We met health care professionals in Gaza, and one said, “We live in a cage, you can see that plainly. But the Israelis, they have a cage in their mind. They are more imprisoned than we are.”

These ideas are fresh to me this weekend because of the deep craziness of the Israeli violence on Friday. Consider this: On Thursday, April 5, the Israeli Ministry of Foreign Affairs sends out a long solemn message giving the Israeli position to skeptical foreign observers —

Dear foreign journalist, editor, commentator, diplomat, blogger,
If you are planning on covering and/or addressing events at the Gaza-Israel fence on Friday April 6–

then the next day Israeli snipers shoot six Palestinian journalists, killing one of them, at that very fence. It’s hard to be more crazy than that.

The journalist they killed, Yaser Murtaja, had never been out of Gaza and left as an epitaph the desire to travel. “My name is Yaser Murtaja. I am 30… I never traveled!” I might have met him nine years ago, winning and desperate and imprisoned.

All six journalists Israel shot were Palestinian. I bet that’s because none of the foreign journalists the Israeli ministry was so worried about dared to go near the fence. It was left to Palestinian journalists to carry out that courageous labor, because: they have no choice. The Palestinians are doubtless a deeply traumatized people today. You can’t experience so much violence without it distorting your view of reality, and your sense of your future. At 16, Ahed Tamimi had the courage to slap a heavily armed Israeli soldier occupying her property because a soldier had just shot her cousin and because she’s seen relatives die in front of her.

My chief interest is my people, the people I come from. Jews are deeply traumatized by one of the worst historical experiences that has ever befallen anyone, just 70 years ago. My mother’s best friend got out of Berlin at 8. After Kristallnacht her mother said to her father, If you won’t leave, I’m taking the kids myself. Golda ended up comfortable in Bloomington, Indiana, but she couldn’t handle that. She and her husband moved to Jerusalem in 1968 to be on the front lines for the Jewish nation and so their kids wouldn’t marry non-Jews in the U.S.. She discovered my writing on this site in 2012 and wrote to me, “Is your blog Mondoweiss a desperate attempt to make your name known (a result of your failure to do so in literature), or is it a byproduct of your unresolved conflict with your father? I want to cry. Golda.”

I was stunned and guilty.
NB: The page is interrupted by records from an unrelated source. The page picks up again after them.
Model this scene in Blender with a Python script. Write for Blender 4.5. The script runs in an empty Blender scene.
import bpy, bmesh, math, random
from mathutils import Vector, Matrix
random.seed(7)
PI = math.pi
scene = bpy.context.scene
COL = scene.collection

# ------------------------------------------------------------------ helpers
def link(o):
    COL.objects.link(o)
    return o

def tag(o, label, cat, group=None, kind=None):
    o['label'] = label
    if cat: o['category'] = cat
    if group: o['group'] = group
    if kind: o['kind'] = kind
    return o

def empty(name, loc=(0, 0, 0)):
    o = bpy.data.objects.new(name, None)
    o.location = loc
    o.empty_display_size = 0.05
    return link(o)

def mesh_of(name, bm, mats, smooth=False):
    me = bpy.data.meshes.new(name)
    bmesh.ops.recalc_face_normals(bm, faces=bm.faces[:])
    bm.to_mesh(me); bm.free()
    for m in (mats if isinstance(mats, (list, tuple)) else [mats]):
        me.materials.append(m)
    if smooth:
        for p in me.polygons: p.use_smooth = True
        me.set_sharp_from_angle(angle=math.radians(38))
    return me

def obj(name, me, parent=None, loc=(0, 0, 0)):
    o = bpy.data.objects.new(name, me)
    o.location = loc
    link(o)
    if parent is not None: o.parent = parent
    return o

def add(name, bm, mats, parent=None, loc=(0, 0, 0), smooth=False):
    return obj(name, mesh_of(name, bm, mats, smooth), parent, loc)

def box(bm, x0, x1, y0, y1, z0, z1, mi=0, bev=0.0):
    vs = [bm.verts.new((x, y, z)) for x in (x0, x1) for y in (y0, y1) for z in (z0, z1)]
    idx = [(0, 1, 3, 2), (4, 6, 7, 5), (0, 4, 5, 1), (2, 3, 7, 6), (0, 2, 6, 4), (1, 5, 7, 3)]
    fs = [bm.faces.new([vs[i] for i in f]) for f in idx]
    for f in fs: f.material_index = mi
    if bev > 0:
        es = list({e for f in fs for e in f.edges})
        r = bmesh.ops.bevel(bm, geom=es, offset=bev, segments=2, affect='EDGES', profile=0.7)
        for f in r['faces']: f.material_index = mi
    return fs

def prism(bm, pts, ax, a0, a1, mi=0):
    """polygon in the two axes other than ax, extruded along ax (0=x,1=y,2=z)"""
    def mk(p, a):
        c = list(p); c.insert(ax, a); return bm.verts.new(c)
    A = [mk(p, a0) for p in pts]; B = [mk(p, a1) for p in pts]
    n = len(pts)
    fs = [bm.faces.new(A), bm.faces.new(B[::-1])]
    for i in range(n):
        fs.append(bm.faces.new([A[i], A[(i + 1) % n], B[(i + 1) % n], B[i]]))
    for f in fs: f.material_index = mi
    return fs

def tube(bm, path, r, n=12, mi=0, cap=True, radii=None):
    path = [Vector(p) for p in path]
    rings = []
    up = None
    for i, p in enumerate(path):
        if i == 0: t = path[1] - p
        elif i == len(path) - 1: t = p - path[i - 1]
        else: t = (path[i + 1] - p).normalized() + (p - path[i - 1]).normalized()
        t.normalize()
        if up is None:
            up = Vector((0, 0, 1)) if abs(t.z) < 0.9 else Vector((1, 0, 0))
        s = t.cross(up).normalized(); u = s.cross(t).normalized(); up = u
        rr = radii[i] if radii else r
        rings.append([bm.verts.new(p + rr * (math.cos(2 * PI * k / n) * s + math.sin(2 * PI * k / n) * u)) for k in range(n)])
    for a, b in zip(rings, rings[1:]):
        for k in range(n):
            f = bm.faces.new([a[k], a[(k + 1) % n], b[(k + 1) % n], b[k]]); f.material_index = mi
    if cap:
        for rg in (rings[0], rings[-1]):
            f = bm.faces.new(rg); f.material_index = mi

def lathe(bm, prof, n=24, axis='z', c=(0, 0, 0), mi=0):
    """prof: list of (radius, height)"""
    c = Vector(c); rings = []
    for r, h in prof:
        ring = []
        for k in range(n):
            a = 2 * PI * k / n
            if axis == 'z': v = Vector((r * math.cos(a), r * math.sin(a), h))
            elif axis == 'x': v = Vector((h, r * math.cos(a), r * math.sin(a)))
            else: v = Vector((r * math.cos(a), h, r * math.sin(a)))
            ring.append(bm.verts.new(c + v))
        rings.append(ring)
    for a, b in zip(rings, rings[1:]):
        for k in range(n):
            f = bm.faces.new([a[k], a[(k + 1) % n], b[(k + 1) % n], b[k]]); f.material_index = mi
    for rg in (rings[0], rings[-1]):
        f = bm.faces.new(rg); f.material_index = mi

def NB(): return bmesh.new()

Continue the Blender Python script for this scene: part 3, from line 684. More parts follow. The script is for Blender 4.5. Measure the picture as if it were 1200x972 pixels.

My wife wrote back to her before I was capable of doing so. “Personally, I couldn’t figure out whether your note was supposed to be cruel or just ignorant.”

Golda’s story, and her viciousness, and my guilt as a surrogate of one of the six millions, when my wife was strong — that’s just an eyedropper of Jewish trauma.

John Mearsheimer once asked me how the smartest and best educated and one of the most liberal and privileged people in America could blind themselves to apartheid. “That’s your story, Phil, you have to explain it.” My explanation in the light of the latest massacre is that the Jewish question of Europe never ended. Jews were so psychically scoured by that collective memory that we had to project our experience on to others, and we found a perfect other in the Palestinians.

Leaving aside the obvious political questions of isolating Israel and prosecuting commanders– Jews have to sort out our trauma. We need pressure from others, and some kindness; but the kids need to take control and work this out with the parents and grandparents, and soon. We owe that to the world.